Meglio manovre shock da 80 miliardi con però un fine preciso di rilancio e ripartenza del Paese, piuttosto che manovre da 40 miliardi senza un fine e, di conseguenza, pure senza fine (nel senso di una dopo l’altra, per mantenere nel tempo un obiettivo di pareggio di bilancio che la bassa crescita economica non consente da sola di mantenere, anche una volta che lo si dovesse raggiungere).
Oltre che sul versante dei conti pubblici, le analogie con il 1992 ci sono anche sul fronte della questione morale.
Il quadro che emerge è infatti desolante sotto tutti i punti di vista ed è una desolazione che, sia chiaro, non investe soltanto la classe politica di questo Paese, ma in senso più ampio tutta la classe dirigente, ivi compresi quindi imprenditori, professionisti e cosiddetti servitori dello Stato che, tanto più quando ricoprono cariche dirigenziali, paiono assai più simili a piccoli padroncini di pezzi di quello Stato che dovrebbero invece servire.
 
In tutte queste categorie ci sono persone per bene e, nella maggioranza di esse, sono pure la componente assolutamente prevalente. Eppure non riescono a interagire: quelli che creano le interazioni, gestiscono i contatti, dispongono le nomine, sono gli altri.

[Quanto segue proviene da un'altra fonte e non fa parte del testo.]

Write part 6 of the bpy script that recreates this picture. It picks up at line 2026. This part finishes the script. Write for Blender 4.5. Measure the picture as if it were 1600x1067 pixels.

Come tutti i sequel, anche questo “remake del 1992” pare peggiore dell’originale.
La situazione economica e finanziaria del Paese è più difficile, anche a causa di numeri sempre più abnormi in valori assoluti.
Il rilancio della centralità dell’etica nell’agire pubblico, come nella vita privata, è minato dalle diffidenze che derivano da vent’anni di una estenuante battaglia tra poteri dello Stato (con colpe da ambo le parti), per effetto della quale qualsiasi richiamo a valori di onestà e sobrietà, di per se stessi squisitamente trasversali alle coscienze di ciascun cittadino, viene paradossalmente letto come una scelta di posizionamento politico o come una invocazione meramente strumentale.
 
Da questo punto di vista, il riferimento al “partito degli onesti”, fatto da Angelino Alfano nel suo discorso di insediamento come nuovo segretario del principale partito di maggioranza, costituisce un passaggio politico molto rilevante e, a prescindere dal collocamento politico di ciascuno, accende la speranza che, se alle parole seguiranno i fatti concreti, un tema che è di tutti torni davvero ad essere per tutti. Solo in questo modo, insieme ad una visione strategica del futuro che si basi sul pareggio di bilancio senza però esaurirsi in esso, sarà possibile costruire quel Paese migliore che, in questi vent’anni, a tratti è sembrato esserci stato, ma sembra ormai essersi definitivamente perso per strada.